──────── Dataset section ────────
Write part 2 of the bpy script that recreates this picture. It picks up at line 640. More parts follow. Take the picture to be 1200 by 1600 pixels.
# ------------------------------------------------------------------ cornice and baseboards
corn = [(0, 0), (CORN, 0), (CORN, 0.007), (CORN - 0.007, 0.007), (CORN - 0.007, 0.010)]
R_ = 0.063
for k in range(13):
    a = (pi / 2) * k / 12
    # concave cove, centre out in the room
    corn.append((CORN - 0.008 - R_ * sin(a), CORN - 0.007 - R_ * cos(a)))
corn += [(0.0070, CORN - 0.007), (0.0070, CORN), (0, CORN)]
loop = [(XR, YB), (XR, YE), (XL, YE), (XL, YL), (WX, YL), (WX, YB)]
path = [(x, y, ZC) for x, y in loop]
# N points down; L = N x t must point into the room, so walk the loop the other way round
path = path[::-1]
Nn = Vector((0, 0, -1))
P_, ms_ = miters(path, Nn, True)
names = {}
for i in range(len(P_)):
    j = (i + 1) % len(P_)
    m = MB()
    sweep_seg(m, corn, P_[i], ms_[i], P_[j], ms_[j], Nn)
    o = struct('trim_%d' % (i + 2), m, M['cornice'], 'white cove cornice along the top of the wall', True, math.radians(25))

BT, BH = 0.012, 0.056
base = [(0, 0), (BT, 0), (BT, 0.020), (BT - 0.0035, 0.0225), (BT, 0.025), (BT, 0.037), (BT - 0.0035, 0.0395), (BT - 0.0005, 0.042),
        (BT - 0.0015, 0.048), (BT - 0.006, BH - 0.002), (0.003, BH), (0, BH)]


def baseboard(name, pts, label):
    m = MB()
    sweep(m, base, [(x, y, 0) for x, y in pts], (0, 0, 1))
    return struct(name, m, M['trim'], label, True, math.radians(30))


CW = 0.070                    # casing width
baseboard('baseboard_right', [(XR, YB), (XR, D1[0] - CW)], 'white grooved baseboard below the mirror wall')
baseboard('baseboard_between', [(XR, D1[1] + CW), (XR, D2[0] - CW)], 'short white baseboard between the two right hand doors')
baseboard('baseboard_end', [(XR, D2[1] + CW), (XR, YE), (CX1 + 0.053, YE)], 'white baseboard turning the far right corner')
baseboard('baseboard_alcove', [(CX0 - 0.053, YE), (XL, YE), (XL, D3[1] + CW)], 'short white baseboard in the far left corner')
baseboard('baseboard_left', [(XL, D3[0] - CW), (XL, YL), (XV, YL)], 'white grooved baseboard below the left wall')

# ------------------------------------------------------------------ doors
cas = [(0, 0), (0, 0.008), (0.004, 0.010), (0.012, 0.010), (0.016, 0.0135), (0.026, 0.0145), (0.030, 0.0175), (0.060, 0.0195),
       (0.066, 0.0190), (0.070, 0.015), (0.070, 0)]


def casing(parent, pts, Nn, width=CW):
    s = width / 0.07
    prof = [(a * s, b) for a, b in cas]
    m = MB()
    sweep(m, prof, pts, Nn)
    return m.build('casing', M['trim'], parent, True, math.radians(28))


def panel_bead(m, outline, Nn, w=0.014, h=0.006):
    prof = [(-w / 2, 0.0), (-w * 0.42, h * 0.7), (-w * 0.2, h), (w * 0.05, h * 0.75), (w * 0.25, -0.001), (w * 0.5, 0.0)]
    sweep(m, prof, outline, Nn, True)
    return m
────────
Write out every line exactly as it stands.

Full output>
Write part 2 of the bpy script that recreates this picture. It picks up at line 640. More parts follow. Take the picture to be 1200 by 1600 pixels.
# ------------------------------------------------------------------ cornice and baseboards
corn = [(0, 0), (CORN, 0), (CORN, 0.007), (CORN - 0.007, 0.007), (CORN - 0.007, 0.010)]
R_ = 0.063
for k in range(13):
    a = (pi / 2) * k / 12
    # concave cove, centre out in the room
    corn.append((CORN - 0.008 - R_ * sin(a), CORN - 0.007 - R_ * cos(a)))
corn += [(0.0070, CORN - 0.007), (0.0070, CORN), (0, CORN)]
loop = [(XR, YB), (XR, YE), (XL, YE), (XL, YL), (WX, YL), (WX, YB)]
path = [(x, y, ZC) for x, y in loop]
# N points down; L = N x t must point into the room, so walk the loop the other way round
path = path[::-1]
Nn = Vector((0, 0, -1))
P_, ms_ = miters(path, Nn, True)
names = {}
for i in range(len(P_)):
    j = (i + 1) % len(P_)
    m = MB()
    sweep_seg(m, corn, P_[i], ms_[i], P_[j], ms_[j], Nn)
    o = struct('trim_%d' % (i + 2), m, M['cornice'], 'white cove cornice along the top of the wall', True, math.radians(25))

BT, BH = 0.012, 0.056
base = [(0, 0), (BT, 0), (BT, 0.020), (BT - 0.0035, 0.0225), (BT, 0.025), (BT, 0.037), (BT - 0.0035, 0.0395), (BT - 0.0005, 0.042),
        (BT - 0.0015, 0.048), (BT - 0.006, BH - 0.002), (0.003, BH), (0, BH)]


def baseboard(name, pts, label):
    m = MB()
    sweep(m, base, [(x, y, 0) for x, y in pts], (0, 0, 1))
    return struct(name, m, M['trim'], label, True, math.radians(30))


CW = 0.070                    # casing width
baseboard('baseboard_right', [(XR, YB), (XR, D1[0] - CW)], 'white grooved baseboard below the mirror wall')
baseboard('baseboard_between', [(XR, D1[1] + CW), (XR, D2[0] - CW)], 'short white baseboard between the two right hand doors')
baseboard('baseboard_end', [(XR, D2[1] + CW), (XR, YE), (CX1 + 0.053, YE)], 'white baseboard turning the far right corner')
baseboard('baseboard_alcove', [(CX0 - 0.053, YE), (XL, YE), (XL, D3[1] + CW)], 'short white baseboard in the far left corner')
baseboard('baseboard_left', [(XL, D3[0] - CW), (XL, YL), (XV, YL)], 'white grooved baseboard below the left wall')

# ------------------------------------------------------------------ doors
cas = [(0, 0), (0, 0.008), (0.004, 0.010), (0.012, 0.010), (0.016, 0.0135), (0.026, 0.0145), (0.030, 0.0175), (0.060, 0.0195),
       (0.066, 0.0190), (0.070, 0.015), (0.070, 0)]


def casing(parent, pts, Nn, width=CW):
    s = width / 0.07
    prof = [(a * s, b) for a, b in cas]
    m = MB()
    sweep(m, prof, pts, Nn)
    return m.build('casing', M['trim'], parent, True, math.radians(28))


def panel_bead(m, outline, Nn, w=0.014, h=0.006):
    prof = [(-w / 2, 0.0), (-w * 0.42, h * 0.7), (-w * 0.2, h), (w * 0.05, h * 0.75), (w * 0.25, -0.001), (w * 0.5, 0.0)]
    sweep(m, prof, outline, Nn, True)
    return m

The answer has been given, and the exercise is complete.